Quel nuovo approccio è rappresentato forse dall’attivismo diplomatico di Viktor Orban? Se sì, attenzione: implicitamente ci dice che quello scenario è sul tavolo. E che l’atteggiamento Ue verso l’iniziativa di pace ungherese segna l’inizio di un’escalation. D’altronde, uno scenario di crisi di quel genere sarebbe una manna per un mezzo golpe dell’assetto politico negli Stati Uniti, stante la situazione in casa democratica.

Infine, attenzione a questa grafica.

Lo scorso fine settimana, Mali, Niger e Burkina-Faso hanno deciso di unirsi in una Confederazione al di fuori dell’Ecowas e che darà immediatamente vita a piani di cooperazione per la nascita di un Fondo di stabilizzazione, una Banca e un Comitato permanente di studio e analisi economica.

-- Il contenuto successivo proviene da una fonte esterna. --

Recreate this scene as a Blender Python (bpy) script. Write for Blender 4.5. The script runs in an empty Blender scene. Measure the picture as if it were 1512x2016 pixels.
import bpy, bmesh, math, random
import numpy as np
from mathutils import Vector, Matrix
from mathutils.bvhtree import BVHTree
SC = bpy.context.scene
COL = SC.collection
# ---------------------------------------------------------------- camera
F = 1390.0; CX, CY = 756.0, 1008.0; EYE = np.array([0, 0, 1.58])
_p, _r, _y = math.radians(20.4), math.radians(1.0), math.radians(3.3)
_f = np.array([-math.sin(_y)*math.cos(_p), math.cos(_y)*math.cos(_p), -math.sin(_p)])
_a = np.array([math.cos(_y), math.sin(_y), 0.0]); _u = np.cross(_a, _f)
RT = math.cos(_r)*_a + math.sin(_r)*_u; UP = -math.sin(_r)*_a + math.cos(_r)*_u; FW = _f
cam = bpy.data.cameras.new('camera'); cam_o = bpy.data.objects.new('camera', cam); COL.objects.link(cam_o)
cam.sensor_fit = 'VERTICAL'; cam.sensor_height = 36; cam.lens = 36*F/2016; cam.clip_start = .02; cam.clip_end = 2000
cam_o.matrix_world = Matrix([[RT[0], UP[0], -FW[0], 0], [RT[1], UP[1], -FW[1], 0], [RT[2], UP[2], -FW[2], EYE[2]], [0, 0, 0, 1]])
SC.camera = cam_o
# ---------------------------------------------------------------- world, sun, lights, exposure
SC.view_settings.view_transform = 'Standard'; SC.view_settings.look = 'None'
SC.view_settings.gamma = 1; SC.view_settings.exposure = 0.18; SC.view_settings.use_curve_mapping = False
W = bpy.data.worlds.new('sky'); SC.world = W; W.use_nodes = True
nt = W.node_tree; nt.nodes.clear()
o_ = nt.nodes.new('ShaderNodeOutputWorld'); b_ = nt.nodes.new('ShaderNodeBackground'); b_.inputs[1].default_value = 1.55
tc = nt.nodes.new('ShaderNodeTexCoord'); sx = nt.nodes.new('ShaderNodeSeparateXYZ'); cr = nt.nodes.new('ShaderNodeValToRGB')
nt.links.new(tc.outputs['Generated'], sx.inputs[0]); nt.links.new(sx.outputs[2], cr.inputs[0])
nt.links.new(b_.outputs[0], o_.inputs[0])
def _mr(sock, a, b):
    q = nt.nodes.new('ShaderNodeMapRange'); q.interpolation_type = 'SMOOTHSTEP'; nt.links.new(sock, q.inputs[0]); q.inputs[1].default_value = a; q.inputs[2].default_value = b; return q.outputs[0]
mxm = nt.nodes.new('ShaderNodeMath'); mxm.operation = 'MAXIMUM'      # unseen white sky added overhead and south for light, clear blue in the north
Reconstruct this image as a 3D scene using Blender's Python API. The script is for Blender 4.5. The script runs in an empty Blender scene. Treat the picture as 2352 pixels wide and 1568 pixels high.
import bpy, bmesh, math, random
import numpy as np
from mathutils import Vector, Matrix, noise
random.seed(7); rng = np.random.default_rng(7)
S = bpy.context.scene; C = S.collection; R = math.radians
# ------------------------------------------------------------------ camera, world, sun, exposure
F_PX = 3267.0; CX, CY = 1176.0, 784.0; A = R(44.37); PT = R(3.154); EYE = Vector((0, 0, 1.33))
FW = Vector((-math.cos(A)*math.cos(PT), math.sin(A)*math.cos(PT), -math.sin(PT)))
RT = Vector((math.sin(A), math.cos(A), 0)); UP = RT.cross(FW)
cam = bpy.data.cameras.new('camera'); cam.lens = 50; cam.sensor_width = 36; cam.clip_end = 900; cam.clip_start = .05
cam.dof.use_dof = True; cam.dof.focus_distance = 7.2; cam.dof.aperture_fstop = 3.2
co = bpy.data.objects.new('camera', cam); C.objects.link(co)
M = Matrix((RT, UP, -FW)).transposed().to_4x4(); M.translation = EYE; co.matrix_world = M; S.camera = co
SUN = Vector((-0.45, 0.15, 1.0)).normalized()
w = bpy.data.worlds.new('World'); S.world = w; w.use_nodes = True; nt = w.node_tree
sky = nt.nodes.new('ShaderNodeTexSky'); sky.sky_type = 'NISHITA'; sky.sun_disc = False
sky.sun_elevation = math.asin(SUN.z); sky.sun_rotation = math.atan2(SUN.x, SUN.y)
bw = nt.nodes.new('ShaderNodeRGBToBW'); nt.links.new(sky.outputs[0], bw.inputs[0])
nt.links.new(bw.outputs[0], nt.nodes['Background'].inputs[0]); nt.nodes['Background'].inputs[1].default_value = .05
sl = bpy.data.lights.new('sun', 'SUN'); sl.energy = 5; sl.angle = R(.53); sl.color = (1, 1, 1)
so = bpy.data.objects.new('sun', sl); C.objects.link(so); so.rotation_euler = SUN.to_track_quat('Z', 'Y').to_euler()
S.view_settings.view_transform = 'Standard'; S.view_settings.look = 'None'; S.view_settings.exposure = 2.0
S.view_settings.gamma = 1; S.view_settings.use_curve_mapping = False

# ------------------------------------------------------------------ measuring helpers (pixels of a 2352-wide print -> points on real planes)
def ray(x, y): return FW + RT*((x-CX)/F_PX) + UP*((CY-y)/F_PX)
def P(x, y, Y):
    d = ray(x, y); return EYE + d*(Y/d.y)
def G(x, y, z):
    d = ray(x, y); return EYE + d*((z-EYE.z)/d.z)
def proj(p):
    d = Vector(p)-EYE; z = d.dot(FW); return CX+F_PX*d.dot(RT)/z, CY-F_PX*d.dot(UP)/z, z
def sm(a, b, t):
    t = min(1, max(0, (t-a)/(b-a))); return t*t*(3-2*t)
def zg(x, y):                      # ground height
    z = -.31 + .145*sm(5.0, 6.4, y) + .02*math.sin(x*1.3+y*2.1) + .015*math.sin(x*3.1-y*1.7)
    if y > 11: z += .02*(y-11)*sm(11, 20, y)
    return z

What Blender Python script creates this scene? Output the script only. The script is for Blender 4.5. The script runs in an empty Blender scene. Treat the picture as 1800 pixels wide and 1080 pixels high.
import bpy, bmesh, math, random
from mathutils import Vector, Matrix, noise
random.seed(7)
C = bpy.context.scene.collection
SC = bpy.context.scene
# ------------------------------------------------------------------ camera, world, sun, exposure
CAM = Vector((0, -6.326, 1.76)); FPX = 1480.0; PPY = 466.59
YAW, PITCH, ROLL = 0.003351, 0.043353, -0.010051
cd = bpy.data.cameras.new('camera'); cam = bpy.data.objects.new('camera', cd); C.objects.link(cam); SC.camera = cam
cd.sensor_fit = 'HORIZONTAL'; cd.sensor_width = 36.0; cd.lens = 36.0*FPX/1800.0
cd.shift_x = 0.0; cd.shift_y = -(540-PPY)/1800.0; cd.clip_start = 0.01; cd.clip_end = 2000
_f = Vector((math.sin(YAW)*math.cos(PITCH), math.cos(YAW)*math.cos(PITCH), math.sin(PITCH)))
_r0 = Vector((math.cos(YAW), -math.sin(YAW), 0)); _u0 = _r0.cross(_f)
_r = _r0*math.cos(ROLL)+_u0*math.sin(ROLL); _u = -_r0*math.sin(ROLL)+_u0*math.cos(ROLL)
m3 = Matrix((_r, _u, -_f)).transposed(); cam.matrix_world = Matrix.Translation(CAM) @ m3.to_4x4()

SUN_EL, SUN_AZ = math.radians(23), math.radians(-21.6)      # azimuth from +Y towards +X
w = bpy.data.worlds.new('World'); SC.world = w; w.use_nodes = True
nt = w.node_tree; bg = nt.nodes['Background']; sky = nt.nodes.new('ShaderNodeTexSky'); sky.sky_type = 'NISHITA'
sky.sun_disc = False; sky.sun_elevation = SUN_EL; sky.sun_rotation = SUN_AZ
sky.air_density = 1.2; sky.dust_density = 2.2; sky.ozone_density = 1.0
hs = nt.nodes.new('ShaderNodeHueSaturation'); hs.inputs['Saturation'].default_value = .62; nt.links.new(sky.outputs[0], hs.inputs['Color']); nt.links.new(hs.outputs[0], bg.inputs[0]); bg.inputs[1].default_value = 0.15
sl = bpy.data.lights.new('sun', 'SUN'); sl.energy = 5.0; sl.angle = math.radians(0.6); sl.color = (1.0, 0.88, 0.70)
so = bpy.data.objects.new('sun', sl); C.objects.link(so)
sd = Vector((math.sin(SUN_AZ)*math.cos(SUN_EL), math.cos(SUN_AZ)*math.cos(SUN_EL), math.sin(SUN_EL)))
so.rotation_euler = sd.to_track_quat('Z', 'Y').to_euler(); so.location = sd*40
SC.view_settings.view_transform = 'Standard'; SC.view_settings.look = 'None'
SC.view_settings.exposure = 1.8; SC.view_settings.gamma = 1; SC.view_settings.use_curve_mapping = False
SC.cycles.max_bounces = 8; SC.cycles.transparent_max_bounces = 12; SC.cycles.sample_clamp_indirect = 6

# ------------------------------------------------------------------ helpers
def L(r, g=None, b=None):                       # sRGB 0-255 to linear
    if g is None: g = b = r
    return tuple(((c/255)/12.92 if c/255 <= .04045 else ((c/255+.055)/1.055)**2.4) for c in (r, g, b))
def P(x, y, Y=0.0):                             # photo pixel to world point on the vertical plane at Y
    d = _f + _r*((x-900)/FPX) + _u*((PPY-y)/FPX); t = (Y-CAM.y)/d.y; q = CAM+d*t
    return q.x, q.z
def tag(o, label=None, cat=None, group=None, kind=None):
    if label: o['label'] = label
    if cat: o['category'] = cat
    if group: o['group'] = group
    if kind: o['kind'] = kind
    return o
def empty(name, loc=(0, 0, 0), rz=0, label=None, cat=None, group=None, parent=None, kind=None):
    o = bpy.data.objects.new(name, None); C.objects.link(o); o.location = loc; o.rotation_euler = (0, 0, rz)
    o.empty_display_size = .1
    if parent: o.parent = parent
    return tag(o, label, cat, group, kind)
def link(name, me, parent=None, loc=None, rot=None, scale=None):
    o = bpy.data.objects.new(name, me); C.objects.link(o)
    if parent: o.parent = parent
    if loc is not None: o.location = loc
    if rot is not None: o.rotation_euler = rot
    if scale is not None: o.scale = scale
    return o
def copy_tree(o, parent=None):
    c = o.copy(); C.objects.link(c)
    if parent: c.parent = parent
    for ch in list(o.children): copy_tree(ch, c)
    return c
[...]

Indovinate un po’ chi finanzierà tutto questo? Indovinate un po’ quale Paese ha creato le condizioni per la nascita della cosiddetta Alleanza degli Stati del Sahel. Cina e Russia. Quel muro sino-russo nel cuore dell’Africa, destinato a sigillare il passaggio delle risorse energetiche della Nigeria verso il Maghreb e detenere il timone dei flussi migratori, non dovrebbe essere materia prioritaria per l’Europa? Invece, silenzio. E attacchi a Viktor Orban.

Una cosa è certa: quantomeno, stavolta la prima sulla linea del fuoco non è l’Italia. Ma la Francia. Attenzione, però. L’Eliseo è duro a morire. E pronto a sacrificare chiunque per sopravvivere.